If you sit down to play a published AP, you have to know that what the GM has paid for is a series of books where things happen in a more-or-less predictable order. That's the baseline assumption, the buy-in point, and complaining about it is shouting, "I'm shocked -- shocked! -- to find there's a story in my sandbox!" It's somewhere along the spectrum of disingenuous to clueless.
Now, they can do APs with sandbox elements, defined as laying out the situation and the challenges that need to be solved and then letting the GM and the players tackle them how they wish. But it's still not really a sandbox. It still has all the elements of the railroadiest railroad that ever railroaded a railroad, it just lacks the structure. All the railroad stations are still there and you still have to pass through them, you just get to lay the tracks in any pretty pattern you want.

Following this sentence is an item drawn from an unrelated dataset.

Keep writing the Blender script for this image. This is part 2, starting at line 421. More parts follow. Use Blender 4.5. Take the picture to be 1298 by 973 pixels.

In other words, they're giving you the highest expression of the GM's art: the illusion of free will. In still other words, it doesn't matter if the tracks are there as long as the players think they're blazing their own trail (or finding their own path, in this case).
At this point the standard disclaimer: it's entirely possible to do a railroad badly, or even intolerably. Yeah Second Darkness, I'm looking at you. Oh don't give me those puppydrow eyes, you know you did it.
As the OP pointed out, Paizo has published a truly sandbox campaign, and it's called The Inner Sea World Guide. Drop the PCs anywhere on the big foldout map and see what they do. There's your sandbox. APs are, and must be, a different beast.